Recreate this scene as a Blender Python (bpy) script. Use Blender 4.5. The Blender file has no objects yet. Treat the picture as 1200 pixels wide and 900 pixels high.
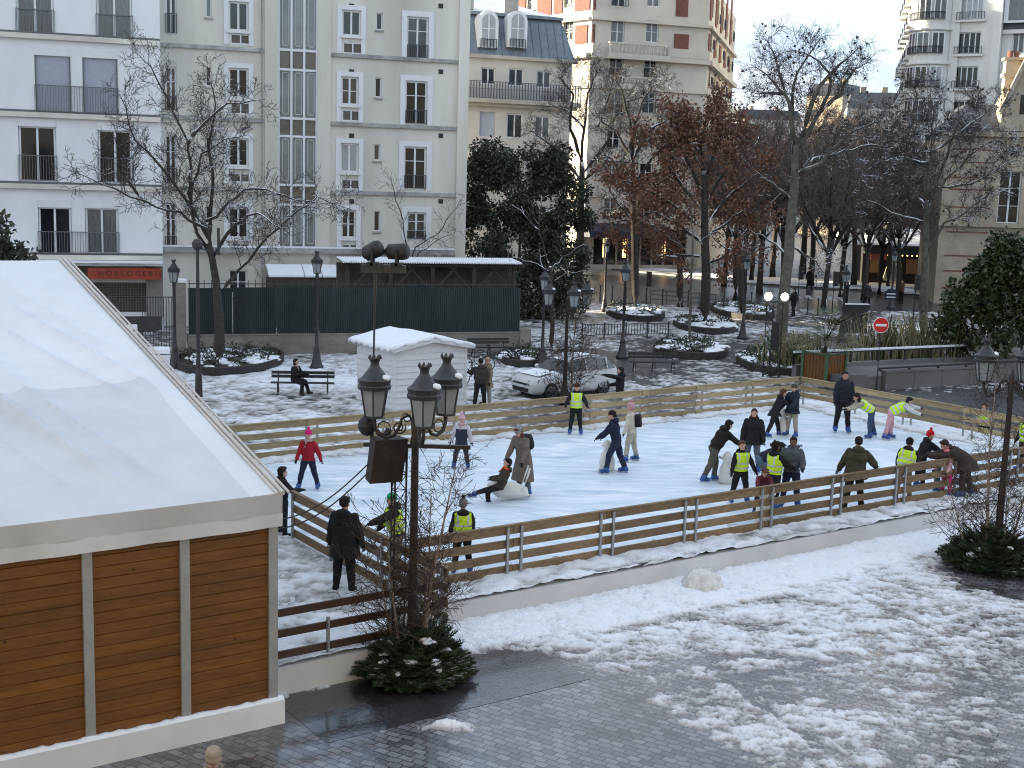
import bpy, bmesh, math, random
import numpy as np
from mathutils import Vector, Matrix
random.seed(7); rng = np.random.default_rng(7)
scene = bpy.context.scene; COL = scene.collection
# ------------------------------------------------------------------ camera
F = 1500.; TH = math.atan(232/1500.); RO = .0285; H = 7.8
_r0 = np.array([1, 0, 0.]); _u0 = np.array([0, math.sin(TH), math.cos(TH)]); FW = np.array([0, math.cos(TH), -math.sin(TH)])
CR = math.cos(RO)*_r0 + math.sin(RO)*_u0; CU = -math.sin(RO)*_r0 + math.cos(RO)*_u0
CP = np.array([0, 0, H])
def ray(px, py): return CR*(px-600)/F + CU*(450-py)/F + FW
def G(px, py, z=0.):                     # point of the horizontal plane z seen at a place of the photograph
    d = ray(px, py); return CP + d*((z-H)/d[2])
def proj(p):
    v = np.asarray(p, float)-CP; k = v @ FW
    return 600+F*(v @ CR)/k, 450-F*(v @ CU)/k
def top_z(x, y, row):                    # height at which a vertical at x,y reaches that row
    a, b = 0., 80.
    for _ in range(50):
        m = (a+b)/2
        if proj((x, y, m))[1] > row: a = m
        else: b = m
    return a
cam_d = bpy.data.cameras.new('camera'); cam = bpy.data.objects.new('camera', cam_d); COL.objects.link(cam)
cam_d.sensor_width = 36; cam_d.lens = 36*F/1200; cam_d.clip_end = 3000; cam_d.clip_start = .1
cam.matrix_world = Matrix(((CR[0], CU[0], -FW[0], 0), (CR[1], CU[1], -FW[1], 0), (CR[2], CU[2], -FW[2], H), (0, 0, 0, 1)))
scene.camera = cam
# ------------------------------------------------------------------ light
SUN_EL, SUN_AZ = math.radians(13), math.atan2(-.97, .25)     # azimuth from +Y towards +X
w = bpy.data.worlds.new('World'); scene.world = w; w.use_nodes = True
nt = w.node_tree; nt.nodes.clear(); N = nt.nodes.new; L = nt.links.new
sky = N('ShaderNodeTexSky'); sky.sky_type = 'NISHITA'; sky.sun_disc = False
sky.sun_elevation = SUN_EL; sky.sun_rotation = SUN_AZ; sky.air_density = 1.; sky.dust_density = .6; sky.ozone_density = 1.6
tc = N('ShaderNodeTexCoord'); mp = N('ShaderNodeMapping'); mp.inputs['Scale'].default_value = (1, 1, 3.2)
nz = N('ShaderNodeTexNoise'); nz.inputs['Scale'].default_value = 3.4; nz.inputs['Detail'].default_value = 7; nz.inputs['Roughness'].default_value = .55
cr = N('ShaderNodeValToRGB'); cr.color_ramp.elements[0].position = .26; cr.color_ramp.elements[1].position = .50
mx = N('ShaderNodeMix'); mx.data_type = 'RGBA'
bg = N('ShaderNodeBackground'); ow = N('ShaderNodeOutputWorld')
L(tc.outputs['Generated'], mp.inputs['Vector']); L(mp.outputs[0], nz.inputs['Vector']); L(nz.outputs['Fac'], cr.inputs[0])
n2 = N('ShaderNodeTexNoise'); n2.inputs['Scale'].default_value = 6.; n2.inputs['Detail'].default_value = 6; L(mp.outputs[0], n2.inputs['Vector'])
c2 = N('ShaderNodeValToRGB'); c2.color_ramp.elements[0].position = .36; c2.color_ramp.elements[0].color = (.90, 1.10, 1.42, 1); c2.color_ramp.elements[1].position = .62; c2.color_ramp.elements[1].color = (1.34, 1.43, 1.54, 1); L(n2.outputs['Fac'], c2.inputs[0])
L(cr.outputs[0], mx.inputs['Factor']); L(sky.outputs[0], mx.inputs['A']); L(c2.outputs[0], mx.inputs['B'])
L(mx.outputs['Result'], bg.inputs[0]); bg.inputs[1].default_value = .15; L(bg.outputs[0], ow.inputs[0])
sl = bpy.data.lights.new('sun', 'SUN'); sl.energy = 4.; sl.angle = math.radians(.5); sl.color = (1, .86, .64)
so = bpy.data.objects.new('sun', sl); COL.objects.link(so)
sd = Vector((math.sin(SUN_AZ)*math.cos(SUN_EL), math.cos(SUN_AZ)*math.cos(SUN_EL), math.sin(SUN_EL)))
so.rotation_euler = sd.to_track_quat('Z', 'Y').to_euler(); so.location = (-40, 20, 40)
vs = scene.view_settings; vs.view_transform = 'Standard'; vs.look = 'None'; vs.gamma = 1; vs.use_curve_mapping = False; vs.exposure = 2.5
scene.cycles.use_denoising = True; scene.cycles.denoising_prefilter = 'NONE'; scene.cycles.adaptive_threshold = .003; scene.cycles.filter_width = 1.1; scene.cycles.sample_clamp_indirect = 4; scene.cycles.max_bounces = 6; scene.cycles.transparent_max_bounces = 12
# ------------------------------------------------------------------ materials
def M(name, col, rough=.7, var=.18, scale=5., col2=None, bump=0., bscale=None, metal=0., spec=.5, snow=None, stretch=None, mottle=0., emit=None, coat=0., trans=0., isl=0., knots=0.):
    m = bpy.data.materials.new(name); m.use_nodes = True; t = m.node_tree; n = t.nodes.new; l = t.links.new
    b = t.nodes['Principled BSDF']; b.inputs['Roughness'].default_value = rough; b.inputs['Metallic'].default_value = metal
    b.inputs['Specular IOR Level'].default_value = spec
    if coat: b.inputs['Coat Weight'].default_value = coat
    if trans: b.inputs['Transmission Weight'].default_value = trans
    tc = n('ShaderNodeTexCoord'); vec = tc.outputs['Object']
    if stretch:
        mp = n('ShaderNodeMapping'); mp.inputs['Scale'].default_value = stretch; l(vec, mp.inputs['Vector']); vec = mp.outputs[0]
    nz = n('ShaderNodeTexNoise'); nz.inputs['Scale'].default_value = scale; nz.inputs['Detail'].default_value = 6; nz.inputs['Roughness'].default_value = .6
    l(vec, nz.inputs['Vector'])
    r = n('ShaderNodeValToRGB'); r.color_ramp.elements[0].position = .3; r.color_ramp.elements[1].position = .7
    c2 = col2 if col2 else tuple(min(1, c*(1+var)) for c in col); c1 = col if col2 else tuple(c*(1-var) for c in col)
    r.color_ramp.elements[0].color = (*c1, 1); r.color_ramp.elements[1].color = (*c2, 1)
    l(nz.outputs['Fac'], r.inputs[0]); out = r.outputs[0]
    if mottle:
        n2 = n('ShaderNodeTexNoise'); n2.inputs['Scale'].default_value = scale*.17; n2.inputs['Detail'].default_value = 4; l(vec, n2.inputs['Vector'])
        mr = n('ShaderNodeMapRange'); mr.inputs['From Min'].default_value = .3; mr.inputs['From Max'].default_value = .7
        mr.inputs['To Min'].default_value = 1-mottle; mr.inputs['To Max'].default_value = 1+mottle*.4; l(n2.outputs['Fac'], mr.inputs[0])
        mm = n('ShaderNodeMix'); mm.data_type = 'RGBA'; mm.blend_type = 'MULTIPLY'; mm.inputs['Factor'].default_value = 1
        l(out, mm.inputs['A']); l(mr.outputs[0], mm.inputs['B']); out = mm.outputs['Result']
    if knots:
        vo = n('ShaderNodeTexVoronoi'); vo.inputs['Scale'].default_value = knots; l(tc.outputs['Object'], vo.inputs['Vector']); kr = n('ShaderNodeMapRange'); kr.inputs['From Min'].default_value = .035; kr.inputs['From Max'].default_value = .085; kr.inputs['To Min'].default_value = .35; l(vo.outputs['Distance'], kr.inputs[0])
        mm = n('ShaderNodeMix'); mm.data_type = 'RGBA'; mm.blend_type = 'MULTIPLY'; mm.inputs['Factor'].default_value = 1; l(out, mm.inputs['A']); l(kr.outputs[0], mm.inputs['B']); out = mm.outputs['Result']
    if isl:
        ge = n('ShaderNodeNewGeometry'); ir = n('ShaderNodeMapRange'); ir.inputs['To Min'].default_value = 1-isl; ir.inputs['To Max'].default_value = 1+isl; l(ge.outputs['Random Per Island'], ir.inputs[0])
        mm = n('ShaderNodeMix'); mm.data_type = 'RGBA'; mm.blend_type = 'MULTIPLY'; mm.inputs['Factor'].default_value = 1; l(out, mm.inputs['A']); l(ir.outputs[0], mm.inputs['B']); out = mm.outputs['Result']
    if snow is not None:
        g = n('ShaderNodeNewGeometry'); sx = n('ShaderNodeSeparateXYZ'); l(g.outputs['Normal'], sx.inputs[0])
        n3 = n('ShaderNodeTexNoise'); n3.inputs['Scale'].default_value = 1.3; l(tc.outputs['Object'], n3.inputs['Vector'])
        ad = n('ShaderNodeMath'); ad.operation = 'MULTIPLY_ADD'; ad.inputs[1].default_value = .9; l(n3.outputs['Fac'], ad.inputs[0]); l(sx.outputs['Z'], ad.inputs[2])
        mr = n('ShaderNodeMapRange'); mr.inputs['From Min'].default_value = snow+.42; mr.inputs['From Max'].default_value = snow+.52; l(ad.outputs[0], mr.inputs[0])
        mm = n('ShaderNodeMix'); mm.data_type = 'RGBA'; l(mr.outputs[0], mm.inputs['Factor']); l(out, mm.inputs['A']); mm.inputs['B'].default_value = (.82, .85, .88, 1); out = mm.outputs['Result']
    l(out, b.inputs['Base Color'])
    if emit: b.inputs['Emission Color'].default_value = (*emit[0], 1); b.inputs['Emission Strength'].default_value = emit[1]
    if bump:
        nb = n('ShaderNodeTexNoise'); nb.inputs['Scale'].default_value = bscale or scale*4; nb.inputs['Detail'].default_value = 5; l(vec, nb.inputs['Vector'])
        bp = n('ShaderNodeBump'); bp.inputs['Strength'].default_value = bump; bp.inputs['Distance'].default_value = .03; l(nb.outputs['Fac'], bp.inputs['Height']); l(bp.outputs[0], b.inputs['Normal'])
    return m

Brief
Find all lines with "scene" in them and copy each one.

Output for this task
Recreate this scene as a Blender Python (bpy) script. Use Blender 4.5. The Blender file has no objects yet. Treat the picture as 1200 pixels wide and 900 pixels high.
scene = bpy.context.scene; COL = scene.collection
scene.camera = cam
w = bpy.data.worlds.new('World'); scene.world = w; w.use_nodes = True
vs = scene.view_settings; vs.view_transform = 'Standard'; vs.look = 'None'; vs.gamma = 1; vs.use_curve_mapping = False; vs.exposure = 2.5
scene.cycles.use_denoising = True; scene.cycles.denoising_prefilter = 'NONE'; scene.cycles.adaptive_threshold = .003; scene.cycles.filter_width = 1.1; scene.cycles.sample_clamp_indirect = 4; scene.cycles.max_bounces = 6; scene.cycles.transparent_max_bounces = 12